Business books take years to write and contain thousands of hours of research. They contain the valuable experiences of practitioners, including the stories of their successes as well as the mistakes that they made. The cost of a business book is about $25.00. If the author spent a normal work year writing it (2,080 hours), you are in effect paying a little over $.01 per hour for their work.
Business books are usually about 250 pages long. Reading at about 30 pages per hour, you can read a book in about a week by dedicating only one hour a day to reading. If this is too much, read a book every two weeks. I would tell you that doing so will mean you are reading far more than your peer group, but reading 26 books a year will mean that you have no peer group.
Related: 9 Best B2B Sales Books For New Salespeople
Reading business books alone will provide you with a basic understanding of business concepts and the accompanying vocabulary.
You can also pick up Fast Company, Harvard Business Review, Business Week, Forbes, Fortune, or Inc. magazine. Find something interesting and make note of how it might be useful.
Write your reading plan.
Self-Educate 2: Read Nonfiction Books That Have Nothing to Do With Business
Business books and magazines are great, but there is as much or more to be gained from reading nonfiction. There is a certain education and situational knowledge that comes along with being widely read. You run into a lot of ideas, a lot of concepts, and you find a lot of connections.
You would do well to pick up things like Atul Gawande’s The Checklist Manifesto or Better, neither book is about business, and yet, both books are absolutely about business.

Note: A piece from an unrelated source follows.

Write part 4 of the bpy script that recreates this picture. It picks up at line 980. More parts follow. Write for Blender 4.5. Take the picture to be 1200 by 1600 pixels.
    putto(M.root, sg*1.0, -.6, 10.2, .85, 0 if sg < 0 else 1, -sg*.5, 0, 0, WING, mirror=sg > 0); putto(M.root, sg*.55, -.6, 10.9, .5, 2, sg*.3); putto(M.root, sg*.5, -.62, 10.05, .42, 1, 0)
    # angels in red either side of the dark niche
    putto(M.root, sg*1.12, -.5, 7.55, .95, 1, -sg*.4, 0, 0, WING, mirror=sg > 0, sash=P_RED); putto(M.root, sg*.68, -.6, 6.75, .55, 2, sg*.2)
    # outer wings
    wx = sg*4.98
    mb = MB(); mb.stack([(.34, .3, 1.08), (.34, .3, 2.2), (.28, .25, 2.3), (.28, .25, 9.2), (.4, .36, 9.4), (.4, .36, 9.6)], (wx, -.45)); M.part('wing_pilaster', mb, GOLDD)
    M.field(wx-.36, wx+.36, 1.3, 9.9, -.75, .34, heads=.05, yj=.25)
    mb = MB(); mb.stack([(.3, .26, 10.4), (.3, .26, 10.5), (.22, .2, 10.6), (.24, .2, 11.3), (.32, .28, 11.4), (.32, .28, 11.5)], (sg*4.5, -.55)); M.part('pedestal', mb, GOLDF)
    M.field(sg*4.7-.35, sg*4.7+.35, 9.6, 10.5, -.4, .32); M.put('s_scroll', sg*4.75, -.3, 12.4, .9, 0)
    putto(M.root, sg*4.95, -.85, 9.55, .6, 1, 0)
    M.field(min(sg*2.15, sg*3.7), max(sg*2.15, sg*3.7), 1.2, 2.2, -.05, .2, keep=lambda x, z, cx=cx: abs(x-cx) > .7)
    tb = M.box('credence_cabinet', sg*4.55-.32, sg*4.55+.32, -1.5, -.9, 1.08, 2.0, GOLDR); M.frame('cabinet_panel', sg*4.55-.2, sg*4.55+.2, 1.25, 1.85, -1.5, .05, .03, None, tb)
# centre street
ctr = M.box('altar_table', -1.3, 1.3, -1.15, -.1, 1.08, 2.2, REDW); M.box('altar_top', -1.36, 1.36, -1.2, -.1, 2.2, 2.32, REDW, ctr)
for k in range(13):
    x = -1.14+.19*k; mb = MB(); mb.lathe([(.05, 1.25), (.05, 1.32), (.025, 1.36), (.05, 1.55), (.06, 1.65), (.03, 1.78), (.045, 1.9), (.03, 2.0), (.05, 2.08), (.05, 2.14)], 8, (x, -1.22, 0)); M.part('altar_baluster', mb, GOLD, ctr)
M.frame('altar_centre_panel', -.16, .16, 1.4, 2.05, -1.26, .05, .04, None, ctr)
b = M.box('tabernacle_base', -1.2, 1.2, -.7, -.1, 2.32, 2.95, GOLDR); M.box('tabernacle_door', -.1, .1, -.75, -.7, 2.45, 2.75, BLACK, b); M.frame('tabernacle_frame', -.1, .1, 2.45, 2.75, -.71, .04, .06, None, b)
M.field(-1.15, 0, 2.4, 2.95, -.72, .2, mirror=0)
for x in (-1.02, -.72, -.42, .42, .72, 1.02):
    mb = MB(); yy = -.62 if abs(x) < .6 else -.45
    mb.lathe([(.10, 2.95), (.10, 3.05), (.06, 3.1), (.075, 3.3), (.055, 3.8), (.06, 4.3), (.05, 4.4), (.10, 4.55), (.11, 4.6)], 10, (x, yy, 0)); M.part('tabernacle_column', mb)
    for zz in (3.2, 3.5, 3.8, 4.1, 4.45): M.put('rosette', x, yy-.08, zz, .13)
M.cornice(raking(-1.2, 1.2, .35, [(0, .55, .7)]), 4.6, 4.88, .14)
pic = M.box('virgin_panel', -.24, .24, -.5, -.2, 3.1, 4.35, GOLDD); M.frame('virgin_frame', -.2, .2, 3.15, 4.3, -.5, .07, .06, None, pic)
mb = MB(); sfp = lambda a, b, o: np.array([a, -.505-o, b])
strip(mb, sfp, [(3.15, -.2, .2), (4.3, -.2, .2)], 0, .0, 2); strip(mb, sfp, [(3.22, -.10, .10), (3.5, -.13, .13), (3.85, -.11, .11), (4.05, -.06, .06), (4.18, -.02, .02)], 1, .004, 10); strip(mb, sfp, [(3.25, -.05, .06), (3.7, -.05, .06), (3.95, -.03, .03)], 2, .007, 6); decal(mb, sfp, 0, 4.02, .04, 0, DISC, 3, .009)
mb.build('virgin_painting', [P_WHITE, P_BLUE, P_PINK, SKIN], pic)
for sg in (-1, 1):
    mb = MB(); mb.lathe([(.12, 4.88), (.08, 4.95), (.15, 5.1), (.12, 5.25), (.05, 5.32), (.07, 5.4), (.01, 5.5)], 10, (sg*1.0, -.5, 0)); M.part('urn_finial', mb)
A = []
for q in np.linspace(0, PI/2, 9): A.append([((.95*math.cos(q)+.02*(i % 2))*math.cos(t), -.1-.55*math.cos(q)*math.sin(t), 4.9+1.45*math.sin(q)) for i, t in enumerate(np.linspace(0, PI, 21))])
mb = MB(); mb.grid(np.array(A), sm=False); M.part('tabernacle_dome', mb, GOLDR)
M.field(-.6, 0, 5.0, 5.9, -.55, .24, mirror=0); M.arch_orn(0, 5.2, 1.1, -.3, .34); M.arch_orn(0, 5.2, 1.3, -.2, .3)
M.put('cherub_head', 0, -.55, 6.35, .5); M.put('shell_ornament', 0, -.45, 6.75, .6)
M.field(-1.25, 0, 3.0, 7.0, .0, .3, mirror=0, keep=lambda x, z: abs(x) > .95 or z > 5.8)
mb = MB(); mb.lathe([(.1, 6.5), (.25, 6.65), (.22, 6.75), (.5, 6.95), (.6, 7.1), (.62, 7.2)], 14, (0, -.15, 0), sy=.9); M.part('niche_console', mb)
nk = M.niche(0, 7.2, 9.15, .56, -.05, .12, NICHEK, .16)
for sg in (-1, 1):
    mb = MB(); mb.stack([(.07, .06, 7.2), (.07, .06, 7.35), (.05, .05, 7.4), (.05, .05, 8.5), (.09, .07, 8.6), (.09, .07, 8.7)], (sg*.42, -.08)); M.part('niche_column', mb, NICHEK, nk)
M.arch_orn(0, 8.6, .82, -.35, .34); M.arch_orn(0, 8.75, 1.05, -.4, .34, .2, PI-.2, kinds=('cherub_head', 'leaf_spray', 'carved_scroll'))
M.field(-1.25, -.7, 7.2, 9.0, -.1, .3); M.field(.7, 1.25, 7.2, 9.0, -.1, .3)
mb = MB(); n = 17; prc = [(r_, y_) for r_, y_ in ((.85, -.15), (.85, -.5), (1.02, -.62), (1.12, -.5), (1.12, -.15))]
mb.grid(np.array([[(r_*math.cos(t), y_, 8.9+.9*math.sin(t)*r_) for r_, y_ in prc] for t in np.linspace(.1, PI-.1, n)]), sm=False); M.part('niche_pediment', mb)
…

You will do well to pick up my friend Bloom’s The Genius of the Beat: A Radical Revision of Capitalism, or his magnum opus The Lucifer Principle: A Scientific Expedition into the Forces of History. Both books will teach you more about sales and marketing than many other books you might read, even though neither book is about sales or marketing.

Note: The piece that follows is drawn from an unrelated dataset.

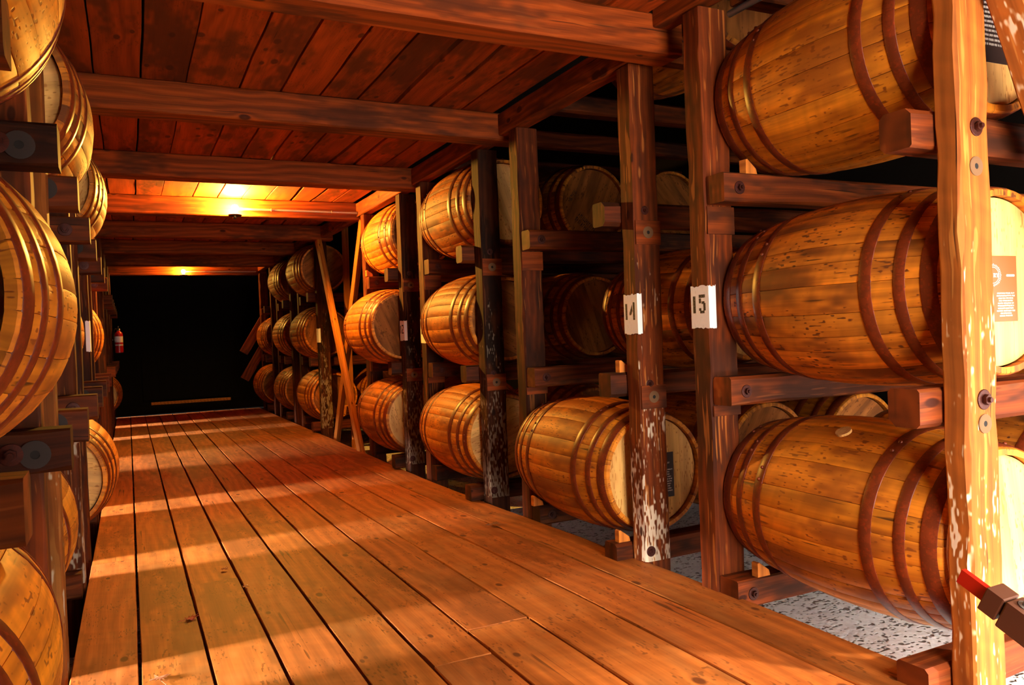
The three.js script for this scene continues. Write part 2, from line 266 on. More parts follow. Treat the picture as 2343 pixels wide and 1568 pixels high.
// boards along the ceiling edge over the right-hand posts, one between each pair of cross beams
const edges = [[-0.38, 2.56, 1.2, 1.3], [2.72, 4.045, 1.13, 1.255], [4.205, 5.575, 1.13, 1.255], [5.735, 7.145, 1.13, 1.255], [7.305, 8.645, 1.13, 1.255], [8.805, 10.175, 1.17, 1.255], [10.335, 11.725, 1.17, 1.255], [11.885, 13.275, 1.17, 1.255]];
const edgeText = ['edge board above the post painted 15, running toward the camera', 'edge board over the post painted 14, running to the second cross beam', 'edge board between the second and third cross beams', 'lit edge board between the third beam and the bulb beam', 'edge board over the crossed braces', 'dark edge board just past the crossed braces', 'dark edge board seventh from the camera', 'farthest dark edge board above the right racks'];
edges.forEach(([a, b, y0, y1], i) => {
  const t = thing('edge_board', edgeText[i], 'board', i ? 1.99 : 1.98, 1 + (y0 + y1) / 2, -a);
  part('timber', alongZ(timber(b - a, 0.09, y1 - y0, { segs: 8, seed: 120 + i, jitter: 0.002, tone: 0.95 })), M.beam, t);
});
// hardware shared by posts and rails, facing +z
const washerGeo = revolve([[0.0085, 0.004], [0.03, 0.004], [0.032, 0.002], [0.032, -0.001]], 20), headGeo = new THREE.CylinderGeometry(0.0165, 0.0175, 0.014, 6).rotateX(Math.PI / 2).translate(0, 0, 0.01), studGeo = new THREE.CylinderGeometry(0.008, 0.009, 0.012, 12).rotateX(Math.PI / 2).translate(0, 0, 0.02);
const holeGeo = new THREE.CylinderGeometry(0.0105, 0.0105, 0.003, 16).rotateX(Math.PI / 2).translate(0, 0, 0.0005), ringGeo = revolve([[0.0105, 0.001], [0.0105, 0.003], [0.034, 0.003], [0.034, 0]], 24);
M.ringPale = new THREE.MeshStandardMaterial({ color: 0x6a4828, roughness: 0.85 });
M.ring = new THREE.MeshStandardMaterial({ color: 0x241812, roughness: 0.85 });
function bolt(parent, x, y, z, dir = 1, s = 1) { const b = new THREE.Group(); b.name = 'bolt'; b.position.set(x, y, z); b.scale.set(s, s, s * dir); b.rotation.z = x * 9; parent.add(b); part('washer', washerGeo, M.bolt, b); part('bolt_head', headGeo, M.bolt, b); part('stud', studGeo, M.bolt, b); return b; }
function boltHole(parent, x, y, z, pale) { const b = new THREE.Group(); b.name = 'bolt_hole'; b.position.set(x, y, z); if (pale) b.scale.set(0.75, 0.75, 1); parent.add(b); part('rust_ring', ringGeo, pale ? M.ringPale : M.ring, b); part('hole', holeGeo, M.dark, b); }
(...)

Pick something that interests you, and I promise you will find something that applies to your job in sales and some concept that helps you to better understand business.
Free Education 1: Get Company Tutors
There are free training and development resources within your company. They are waiting for you to take advantage of all they have to offer. These resources are your co-workers in other departments throughout your company. They are the subject matter experts who would love to help you better understand their subject by showing off all they know.
Need a better understanding of financial reports? Easy. Go to your finance and accounting department and find a tutor. Ask them to walk you through a prospect’s P&L and tell you what they see.
Need help understanding how people in operations think about something? How about procurement, marketing, or executive management? Ask them to teach you about what they do and how they think about it. Ask them to give you something to read that will give you a very high-level understanding. Ask them to join you for lunch to discuss your takeaways.
Find and develop tutors. There relationships are invaluable for greasing the skids when you really need something done for your clients, too.
Free Education 2: Get Mentors
There are mentors available to you as well. There are family members, community members, church members, neighbors, friends, and acquaintances all of which have subject matter expertise in some area of business. These people will willingly share their knowledge and their understanding of their business with you.
Ask them to mentor you and guide your education in their area. They will be flattered. They will be excited. And they will help you. Find two or three people who know about some area of business and rotate your Friday lunch hour with your new mentors.
Take notes on their experiences, their ideas, and their advice for learning about their area of expertise. Ask them to help you understand how the subject they know about might be thought about in your prospect’s companies and how you might address it when discussing your company, your product, or your service.
Free Education 3: Let Your Clients Teach You Their Business
Your clients know their business cold. And even though you may believe you are supposed to know everything, they will be more than happy to teach you about their business.
They will share with you about all aspects of their operations, how they hire employees (human resources), how they compete in their markets (strategy, marketing), the challenges with serving their customers (operations, customer service), their financial results and concerns (accounting, finance, strategy), and how they lead and manager their employees (sales management and leadership).
More still, they will be grateful that you seek to improve your business acumen and that you are trying to understand their business (in part, because they are trying to better understand their business, too) because they know that your understanding will improve your ability to help them produce better results and faster. This is what they want and expect from their business partners and the salespeople who serve them.
Make a list of questions and ask a client to help you answer them. Take them to lunch, too.
Self-Educate 3: Write Down What You Have Learned
One great way to educate yourself is to write down what you have learned. As you obtain the business acumen lessons, the concepts, the ideas, and stories, write them down. Make notes on the important ideas, where you learned it, when you learned it, and how it might be useful to you and your clients.
The act of writing both helps you to remember what you have learned and it deepens your understanding.
Paid Education 1: Get a Formal Education
Guess what they give you before you even show up for you first MBA class? That’s right, it’s a reading list. See, you are going to have to give yourself your education, even if you pay others to guide you on your path.
There is nothing better than reading something, studying it, and then banging ideas around with a bunch of thoughtful people in a big room with whiteboards, projectors, and computers. That is the university experience, and it is a fun, exciting, and extremely rewarding experience if you are passionately engaged in it.
Mr. Peters’ strong admonition against an MBA be damned. An MBA is a great exercise in learning, and I promise you that you will see a whole lot more of them in sales in the future, as sales more and more requires extremely high business acumen.
Conclusion
In the past, success in sales depended very heavily on the salesperson’s sales acumen. While sales acumen is still necessary, business acumen is now equally as important as sales acumen (and in many cases, more!). The business of sales is now the business of business. Use this list to build a plan to improve your business acumen.